NOMINATING AND CORPORATE GOVERNANCE COMMITTEE CHARTER

 

Purpose

 

The Nominating and Corporate Governance Committee is appointed by the Board (1) to assist the Board by identifying individuals qualified to become Board members, and by recommending to the Board the director nominees for the next annual meeting of stockholders; (2) to develop and recommend to the Board a set of corporate governance principles applicable to the Company; (3) to lead the Board in its annual review of the Board’s performance; and (4) to recommend to the Board director nominees for each Board committee.

 

Committee Membership

 

The Nominating and Corporate Governance Committee shall consist of no fewer than three members of the Board all of whom shall meet the independence requirements of the New York Stock Exchange and applicable rules and regulations.

 

The members of the Nominating and Corporate Governance Committee shall be appointed by the Board. Nominating and Corporate Governance Committee members may be removed and replaced by the Board.

 

Committee Powers, Authority, Duties and Responsibilities

 

1. The Nominating and Corporate Governance Committee shall have the sole authority to retain and terminate any search firm to be used to identify director candidates, including the sole authority to approve the search firm’s fees and other retention terms.
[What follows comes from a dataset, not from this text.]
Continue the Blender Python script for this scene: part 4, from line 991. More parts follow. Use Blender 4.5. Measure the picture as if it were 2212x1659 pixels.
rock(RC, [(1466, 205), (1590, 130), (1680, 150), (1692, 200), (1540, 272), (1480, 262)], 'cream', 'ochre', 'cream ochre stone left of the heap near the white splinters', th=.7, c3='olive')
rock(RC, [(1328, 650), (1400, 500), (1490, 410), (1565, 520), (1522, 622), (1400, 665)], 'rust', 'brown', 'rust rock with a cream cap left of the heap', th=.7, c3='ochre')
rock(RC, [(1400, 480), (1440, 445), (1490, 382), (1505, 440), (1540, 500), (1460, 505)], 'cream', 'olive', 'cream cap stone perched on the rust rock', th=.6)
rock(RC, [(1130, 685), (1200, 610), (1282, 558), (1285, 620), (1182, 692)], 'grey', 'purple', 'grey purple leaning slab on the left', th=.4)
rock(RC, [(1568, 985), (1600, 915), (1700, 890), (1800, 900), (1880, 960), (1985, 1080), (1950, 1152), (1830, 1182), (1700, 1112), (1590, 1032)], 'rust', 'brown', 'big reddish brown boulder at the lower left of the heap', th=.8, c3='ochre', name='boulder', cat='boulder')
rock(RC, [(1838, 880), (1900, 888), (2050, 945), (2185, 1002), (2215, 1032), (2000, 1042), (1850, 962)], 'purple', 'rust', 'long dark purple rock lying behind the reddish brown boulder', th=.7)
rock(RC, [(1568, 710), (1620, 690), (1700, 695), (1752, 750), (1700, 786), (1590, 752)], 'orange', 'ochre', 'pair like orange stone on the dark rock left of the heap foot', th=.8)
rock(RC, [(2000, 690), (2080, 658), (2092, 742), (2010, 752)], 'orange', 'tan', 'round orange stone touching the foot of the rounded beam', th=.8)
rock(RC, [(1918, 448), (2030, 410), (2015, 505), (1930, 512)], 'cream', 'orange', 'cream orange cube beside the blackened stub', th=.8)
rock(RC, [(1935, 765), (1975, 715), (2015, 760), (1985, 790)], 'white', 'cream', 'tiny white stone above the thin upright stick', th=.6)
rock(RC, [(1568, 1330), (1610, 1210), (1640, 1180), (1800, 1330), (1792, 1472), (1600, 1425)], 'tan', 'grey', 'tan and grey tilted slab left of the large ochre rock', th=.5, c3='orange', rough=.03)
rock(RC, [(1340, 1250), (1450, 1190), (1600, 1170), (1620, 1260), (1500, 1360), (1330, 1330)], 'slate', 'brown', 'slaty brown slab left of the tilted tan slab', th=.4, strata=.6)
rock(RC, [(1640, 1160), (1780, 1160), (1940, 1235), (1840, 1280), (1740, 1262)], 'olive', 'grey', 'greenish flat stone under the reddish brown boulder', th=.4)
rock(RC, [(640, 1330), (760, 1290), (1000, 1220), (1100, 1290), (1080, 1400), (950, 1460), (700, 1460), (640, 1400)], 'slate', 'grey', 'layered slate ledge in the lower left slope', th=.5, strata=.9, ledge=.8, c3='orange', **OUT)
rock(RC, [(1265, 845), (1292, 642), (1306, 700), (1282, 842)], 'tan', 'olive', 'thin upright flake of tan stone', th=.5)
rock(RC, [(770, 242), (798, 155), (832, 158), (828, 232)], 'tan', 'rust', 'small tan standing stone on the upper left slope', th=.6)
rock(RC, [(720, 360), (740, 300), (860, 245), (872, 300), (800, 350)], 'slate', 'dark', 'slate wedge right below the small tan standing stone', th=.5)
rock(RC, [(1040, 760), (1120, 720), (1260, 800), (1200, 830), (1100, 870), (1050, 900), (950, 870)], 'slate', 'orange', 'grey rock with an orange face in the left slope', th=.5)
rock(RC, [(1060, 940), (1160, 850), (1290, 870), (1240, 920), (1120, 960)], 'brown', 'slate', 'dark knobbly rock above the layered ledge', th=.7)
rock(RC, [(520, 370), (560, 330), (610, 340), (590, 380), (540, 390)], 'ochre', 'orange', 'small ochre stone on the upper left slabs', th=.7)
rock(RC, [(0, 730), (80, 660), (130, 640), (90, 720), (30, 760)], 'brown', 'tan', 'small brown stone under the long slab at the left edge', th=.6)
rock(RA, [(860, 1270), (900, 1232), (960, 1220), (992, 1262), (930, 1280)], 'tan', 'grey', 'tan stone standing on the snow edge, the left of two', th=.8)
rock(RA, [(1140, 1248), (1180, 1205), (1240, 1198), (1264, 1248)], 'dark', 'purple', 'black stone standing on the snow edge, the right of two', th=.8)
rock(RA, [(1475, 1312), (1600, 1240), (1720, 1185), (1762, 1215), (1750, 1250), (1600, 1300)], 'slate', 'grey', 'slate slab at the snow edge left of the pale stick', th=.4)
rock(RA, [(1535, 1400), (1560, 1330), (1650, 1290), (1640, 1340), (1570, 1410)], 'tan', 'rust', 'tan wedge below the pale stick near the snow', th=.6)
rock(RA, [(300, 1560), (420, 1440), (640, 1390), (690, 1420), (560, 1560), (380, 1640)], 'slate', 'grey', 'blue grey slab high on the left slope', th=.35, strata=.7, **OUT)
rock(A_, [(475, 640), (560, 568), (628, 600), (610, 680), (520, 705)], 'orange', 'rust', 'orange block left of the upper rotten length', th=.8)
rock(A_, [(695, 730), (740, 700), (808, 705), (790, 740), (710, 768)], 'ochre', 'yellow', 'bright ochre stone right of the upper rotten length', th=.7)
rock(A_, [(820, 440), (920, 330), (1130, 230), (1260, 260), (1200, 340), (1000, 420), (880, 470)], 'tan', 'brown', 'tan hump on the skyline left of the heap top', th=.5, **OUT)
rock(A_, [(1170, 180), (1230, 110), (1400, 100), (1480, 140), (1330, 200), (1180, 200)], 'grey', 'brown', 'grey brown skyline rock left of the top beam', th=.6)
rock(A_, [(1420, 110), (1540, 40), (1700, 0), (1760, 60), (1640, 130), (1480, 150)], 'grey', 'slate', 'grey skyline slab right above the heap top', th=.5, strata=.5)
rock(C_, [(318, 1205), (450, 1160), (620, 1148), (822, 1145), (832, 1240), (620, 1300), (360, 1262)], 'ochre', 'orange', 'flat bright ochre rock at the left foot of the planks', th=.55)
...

The Nominating and Corporate Governance Committee shall also have the authority to obtain advice and assistance from internal or outside legal, accounting or other advisors.

 

2. The Nominating and Corporate Governance Committee shall establish criteria for the selection of new directors, evaluate the qualifications of potential candidates for director, including any nominees submitted by stockholders under and in accordance with the provisions of the Company’s Bylaws, and recommend to the Board the nominees for election at the next annual meeting or any special meeting of stockholders and any person to be considered to fill a Board vacancy or a newly created directorship resulting from any increase in the authorized number of directors.

 

3. The Nominating and Corporate Governance Committee shall oversee the orientation and training of newly elected directors and continuing education for all Board members.

 

4. The Nominating and Corporate Governance Committee shall annually recommend to the Board director nominees for each Board committee, taking into account the listing standards of the New York Stock Exchange and applicable laws, rules and regulations, including, with respect to the Compensation Committee, whether Compensation Committee members meet the definitions of (a) a “non-employee director” within the meaning of Rule 16b-3 promulgated under the Securities Exchange Act of 1934, as amended, and (b) an “outside director” within the meaning of Section 162(m) of the Internal Revenue Code of 1986, as amended. The Nominating and Corporate Governance Committee shall also advise the Board on removal of any Board committee members.

 

5. The Nominating and Corporate Governance Committee shall receive comments from all directors and report annually to the Board on an assessment of the Board’s performance, to be discussed with the Board following the end of each fiscal year. The Nominating and Corporate Governance Committee together with the Compensation Committee shall also establish and oversee an annual performance evaluation of management.

 

6. The Nominating and Corporate Governance Committee shall review and reassess the adequacy of the corporate governance principles of the Company annually and recommend any proposed changes to the

 

 

Board for approval, including any changes in director fees and qualifications, the size of the Board, director responsibilities for preparation for and attendance at Board meetings and management succession planning.

 

7. The Nominating and Corporate Governance Committee shall be responsible for ensuring that executive sessions of the Board are held regularly.

 

8. The Nominating and Corporate Governance Committee may form and delegate authority to subcommittees if determined to be necessary or advisable.

 

9. The Nominating and Corporate Governance Committee shall make reports to the Board at its next regularly scheduled meeting following the meeting of the Nominating and Corporate Governance Committee accompanied by any recommendation to the Board.

 

10. The Nominating and Corporate Governance Committee shall review and reassess the adequacy of this Charter annually and recommend any proposed changes to the Board for approval.

 

11. The Nominating and Corporate Governance Committee shall annually review its own performance.

 

The Nominating and Corporate Governance Committee shall have such other authority and responsibilities as may be assigned to it from time to time by the Board.